LINCOLN, Neb. (AP) — Residents near a high school in eastern Nebraska have been complaining about students who loiter outside their homes.

Several residents near Northeast High School in Lincoln asked the Lincoln Board of Education for help with the issue at a meeting Tuesday.

Students smoke and leave trash, according to resident Marty Ramirez. Students sit in their driveways, drink alcohol and have urinated on their property, other neighbors said. Some students have become increasingly confrontational and some residents are afraid to go outside, the homeowners said.

“It’s escalated to a crisis situation,” Ramirez said.

School officials said they’ve worked to address the issues. Some of the young people who gather in the neighborhood have been kicked out of school or no longer attend, but go there to see friends, officials said.

“I think at every school we have a group of students that probably smoke and would like to have the opportunity to be out of class once in a while,” said Principal Kurt Glathar. “It’s not a group of students who decided to go out and make the neighborhood miserable.”

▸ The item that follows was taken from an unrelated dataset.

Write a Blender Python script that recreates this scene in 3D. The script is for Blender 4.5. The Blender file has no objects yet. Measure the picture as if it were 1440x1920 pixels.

The situation began to improve a few years ago once police and city officials moved a bus stop in the neighborhood closer to the school.

“Since then it’s worked quite well,” Glathar said. “We’ve been able to monitor the bus stop.”

While the move did help for a while, students have since moved back to loitering in the neighborhood near the home of a student, Ramirez said.

Lincoln Police Officer Nate Hill, the school resource officer, said many of the students who gather outside homes don’t cause problems and do as he asks, though there are exceptions. Hill said he’s issued tickets for littering and alcohol possession.